Citation
BUJUMBURA, Feb 22 (AFP) - Burundi's political parties have all agreed on the choice of premier proposed by the opposition, staving off potential ethnic carnage between the minority Tutsis and majority Hutus, national radio said Wednesday.
The Tutsi-dominated opposition Monday called off a strike that paralysed Burundi and threatened to plunge the country following agreement on a candidate to succeed the prime minister.
Under the agreement, Antoine Nduwayo will succeed Prime Minister Anatole Kanyenkiko, a moderate Hutu who heads a coalition government formed late last year to stave off mass violence.
Nduwayo, 52, an economist and former executive secretary of the Economic Community of the Great Lakes Countries which groups Rwanda, Burundi and Zaire, like Kanyenkiko is a member of the former sole ruling party Union for National Progress (UPRONA).
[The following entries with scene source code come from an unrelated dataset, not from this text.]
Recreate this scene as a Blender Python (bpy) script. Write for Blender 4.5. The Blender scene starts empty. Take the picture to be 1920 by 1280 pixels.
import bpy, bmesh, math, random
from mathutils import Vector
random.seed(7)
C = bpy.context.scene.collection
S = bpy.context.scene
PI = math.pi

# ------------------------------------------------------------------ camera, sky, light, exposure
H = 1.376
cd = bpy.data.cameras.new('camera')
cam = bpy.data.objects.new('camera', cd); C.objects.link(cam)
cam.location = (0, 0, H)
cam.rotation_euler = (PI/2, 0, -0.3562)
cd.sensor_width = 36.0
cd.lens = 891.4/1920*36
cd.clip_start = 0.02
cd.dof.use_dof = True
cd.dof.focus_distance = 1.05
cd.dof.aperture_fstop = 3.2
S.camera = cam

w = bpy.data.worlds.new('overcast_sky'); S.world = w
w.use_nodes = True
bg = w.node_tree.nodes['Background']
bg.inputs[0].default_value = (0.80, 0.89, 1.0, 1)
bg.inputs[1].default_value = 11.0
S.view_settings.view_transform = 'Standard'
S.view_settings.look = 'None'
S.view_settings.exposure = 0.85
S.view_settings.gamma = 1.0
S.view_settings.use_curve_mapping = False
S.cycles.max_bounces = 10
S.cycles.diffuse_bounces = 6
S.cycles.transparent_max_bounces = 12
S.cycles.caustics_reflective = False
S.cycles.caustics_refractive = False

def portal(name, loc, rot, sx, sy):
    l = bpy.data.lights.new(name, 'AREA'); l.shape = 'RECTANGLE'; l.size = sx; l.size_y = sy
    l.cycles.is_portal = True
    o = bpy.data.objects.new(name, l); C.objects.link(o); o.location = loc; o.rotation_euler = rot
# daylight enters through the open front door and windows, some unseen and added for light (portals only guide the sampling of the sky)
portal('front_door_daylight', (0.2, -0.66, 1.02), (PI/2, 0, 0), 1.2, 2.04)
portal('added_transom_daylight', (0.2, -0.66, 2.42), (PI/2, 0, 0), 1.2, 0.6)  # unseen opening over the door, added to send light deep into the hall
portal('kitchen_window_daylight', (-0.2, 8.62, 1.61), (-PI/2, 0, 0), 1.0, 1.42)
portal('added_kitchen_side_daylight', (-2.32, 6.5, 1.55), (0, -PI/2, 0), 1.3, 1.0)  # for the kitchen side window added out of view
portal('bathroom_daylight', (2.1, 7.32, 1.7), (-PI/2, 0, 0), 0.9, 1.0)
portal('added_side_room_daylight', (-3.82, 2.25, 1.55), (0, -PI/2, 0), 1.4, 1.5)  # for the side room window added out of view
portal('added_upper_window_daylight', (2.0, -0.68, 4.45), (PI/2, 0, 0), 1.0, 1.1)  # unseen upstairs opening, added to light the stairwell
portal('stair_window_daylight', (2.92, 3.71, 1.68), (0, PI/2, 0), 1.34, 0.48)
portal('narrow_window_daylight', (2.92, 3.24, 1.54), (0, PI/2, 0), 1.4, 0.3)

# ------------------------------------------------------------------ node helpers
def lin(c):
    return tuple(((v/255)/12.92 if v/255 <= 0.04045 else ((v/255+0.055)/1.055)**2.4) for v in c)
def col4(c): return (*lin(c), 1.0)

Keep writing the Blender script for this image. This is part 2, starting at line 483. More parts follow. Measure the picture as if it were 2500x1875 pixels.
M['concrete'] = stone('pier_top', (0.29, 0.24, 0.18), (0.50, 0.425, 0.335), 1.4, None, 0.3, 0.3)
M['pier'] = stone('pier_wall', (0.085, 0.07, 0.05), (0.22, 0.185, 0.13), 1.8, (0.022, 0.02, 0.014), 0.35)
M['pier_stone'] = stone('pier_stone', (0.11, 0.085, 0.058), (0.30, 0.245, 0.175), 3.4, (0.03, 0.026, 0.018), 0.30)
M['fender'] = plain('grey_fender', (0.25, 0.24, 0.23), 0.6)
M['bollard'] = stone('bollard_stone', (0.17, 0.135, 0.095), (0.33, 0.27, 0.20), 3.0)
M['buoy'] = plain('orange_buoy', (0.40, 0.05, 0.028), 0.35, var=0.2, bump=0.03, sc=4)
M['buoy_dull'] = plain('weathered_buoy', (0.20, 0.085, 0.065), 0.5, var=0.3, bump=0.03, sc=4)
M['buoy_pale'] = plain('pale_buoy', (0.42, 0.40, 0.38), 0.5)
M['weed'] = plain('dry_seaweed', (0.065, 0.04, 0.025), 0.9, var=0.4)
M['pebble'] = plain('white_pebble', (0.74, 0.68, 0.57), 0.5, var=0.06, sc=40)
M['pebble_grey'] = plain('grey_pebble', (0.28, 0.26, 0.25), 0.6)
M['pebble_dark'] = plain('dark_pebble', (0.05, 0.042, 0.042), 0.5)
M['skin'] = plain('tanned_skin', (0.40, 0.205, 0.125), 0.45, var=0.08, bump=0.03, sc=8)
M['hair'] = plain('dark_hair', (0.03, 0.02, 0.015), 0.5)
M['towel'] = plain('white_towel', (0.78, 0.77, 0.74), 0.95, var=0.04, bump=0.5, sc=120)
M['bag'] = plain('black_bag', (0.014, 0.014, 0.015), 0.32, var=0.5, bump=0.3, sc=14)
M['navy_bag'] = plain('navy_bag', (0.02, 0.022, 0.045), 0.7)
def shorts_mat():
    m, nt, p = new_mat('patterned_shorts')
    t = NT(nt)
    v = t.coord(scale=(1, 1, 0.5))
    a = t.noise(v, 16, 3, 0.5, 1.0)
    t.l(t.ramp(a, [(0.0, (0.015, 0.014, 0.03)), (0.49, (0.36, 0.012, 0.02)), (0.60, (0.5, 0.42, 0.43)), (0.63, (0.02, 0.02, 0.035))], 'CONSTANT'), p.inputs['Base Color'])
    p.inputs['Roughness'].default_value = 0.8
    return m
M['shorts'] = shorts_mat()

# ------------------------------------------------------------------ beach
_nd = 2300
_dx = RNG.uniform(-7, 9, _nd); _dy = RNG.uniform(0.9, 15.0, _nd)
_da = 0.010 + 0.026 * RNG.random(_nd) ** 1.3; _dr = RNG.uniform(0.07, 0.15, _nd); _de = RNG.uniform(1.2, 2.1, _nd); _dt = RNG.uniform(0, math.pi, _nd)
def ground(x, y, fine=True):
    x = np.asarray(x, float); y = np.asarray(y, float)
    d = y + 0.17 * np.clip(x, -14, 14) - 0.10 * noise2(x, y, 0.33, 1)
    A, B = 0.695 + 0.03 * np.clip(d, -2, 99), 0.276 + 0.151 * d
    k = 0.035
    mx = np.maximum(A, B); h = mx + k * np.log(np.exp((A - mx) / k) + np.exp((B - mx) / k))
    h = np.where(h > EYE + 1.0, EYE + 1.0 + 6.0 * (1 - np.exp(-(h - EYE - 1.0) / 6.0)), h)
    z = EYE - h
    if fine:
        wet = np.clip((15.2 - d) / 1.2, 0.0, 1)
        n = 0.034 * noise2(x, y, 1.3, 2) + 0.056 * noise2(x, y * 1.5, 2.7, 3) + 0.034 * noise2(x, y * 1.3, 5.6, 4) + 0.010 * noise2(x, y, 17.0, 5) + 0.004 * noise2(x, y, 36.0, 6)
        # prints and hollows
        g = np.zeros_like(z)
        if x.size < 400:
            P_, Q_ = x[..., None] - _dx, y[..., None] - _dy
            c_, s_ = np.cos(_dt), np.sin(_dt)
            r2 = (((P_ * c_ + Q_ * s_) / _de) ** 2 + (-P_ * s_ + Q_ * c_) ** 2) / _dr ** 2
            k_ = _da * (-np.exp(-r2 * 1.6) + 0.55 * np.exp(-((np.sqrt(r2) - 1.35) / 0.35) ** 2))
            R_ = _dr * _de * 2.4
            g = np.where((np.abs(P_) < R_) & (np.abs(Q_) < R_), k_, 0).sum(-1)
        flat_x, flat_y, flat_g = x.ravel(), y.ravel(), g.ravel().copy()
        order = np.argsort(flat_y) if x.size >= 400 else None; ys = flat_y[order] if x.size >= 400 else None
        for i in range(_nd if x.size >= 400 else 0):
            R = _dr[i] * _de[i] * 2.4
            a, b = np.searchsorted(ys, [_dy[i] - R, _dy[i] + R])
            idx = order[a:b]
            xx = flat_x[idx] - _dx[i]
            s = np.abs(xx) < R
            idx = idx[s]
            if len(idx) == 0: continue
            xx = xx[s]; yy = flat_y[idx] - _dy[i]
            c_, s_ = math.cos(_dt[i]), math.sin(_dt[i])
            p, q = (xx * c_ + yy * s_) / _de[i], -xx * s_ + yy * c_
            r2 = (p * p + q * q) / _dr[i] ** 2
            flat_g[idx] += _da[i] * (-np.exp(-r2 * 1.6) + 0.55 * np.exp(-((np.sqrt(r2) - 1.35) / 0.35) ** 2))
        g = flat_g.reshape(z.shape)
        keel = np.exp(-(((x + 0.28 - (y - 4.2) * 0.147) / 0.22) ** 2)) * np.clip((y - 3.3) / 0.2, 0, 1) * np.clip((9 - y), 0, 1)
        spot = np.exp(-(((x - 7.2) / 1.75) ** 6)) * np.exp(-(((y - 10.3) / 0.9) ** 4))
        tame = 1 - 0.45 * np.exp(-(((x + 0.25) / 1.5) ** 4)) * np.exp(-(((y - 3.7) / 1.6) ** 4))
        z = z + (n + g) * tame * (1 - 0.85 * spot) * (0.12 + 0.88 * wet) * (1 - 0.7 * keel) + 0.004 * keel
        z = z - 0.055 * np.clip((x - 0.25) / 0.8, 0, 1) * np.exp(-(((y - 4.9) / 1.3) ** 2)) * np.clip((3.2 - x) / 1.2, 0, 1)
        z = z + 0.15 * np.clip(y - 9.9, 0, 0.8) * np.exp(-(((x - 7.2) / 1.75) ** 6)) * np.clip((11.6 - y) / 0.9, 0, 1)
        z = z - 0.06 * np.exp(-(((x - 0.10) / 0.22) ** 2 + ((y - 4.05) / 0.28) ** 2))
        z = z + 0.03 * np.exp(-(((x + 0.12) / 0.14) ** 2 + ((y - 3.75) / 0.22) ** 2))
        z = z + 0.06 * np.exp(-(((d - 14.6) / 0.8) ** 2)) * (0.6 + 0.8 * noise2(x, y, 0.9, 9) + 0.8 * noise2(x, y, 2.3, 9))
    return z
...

His nomination was imposed on the Tutsi-dominated UPRONA by the seven other small opposition parties.
UPRONA had proposed Aster Girukwigomba, former commerce minister and economic advisor to ex-president Pierre Buyoya.
In another development, the driver of a van carrying weapons was killed when the vehicle hit a post after he refused to stop at a police checkpoint as he drove out of the Hutu Kamenge district of the north of the capital.
Two other people in the vehicle fled back towards Kamenge and a shootout occurred, but it was not clear whether anybody was hurt, a reliable source told AFP.
Police found a grenade, two South African-made assault rifles and six magazines of ammunition in the van.
Nduwayo's nomination was greeted with a sigh of relief by Burundians who feared the strike would lead to a bloodbath between the country's Hutu and Tutsi ethnic groups, must still be approved by Hutu President Sylvestre Ntibantunganya.
Kanyenkiko asked the Hutu president to start looking for someone to replace him last Thursday after the strike spread to most parts of the central African country.
Kanyenkiko, himself from Burundi's Hutu majority, took office as a member of the Tutsi-led UPRONA, but is now considered by the party as being a pawn of the Front for Democracy in Burundi (FRODEBU), the party of the Hutu majority.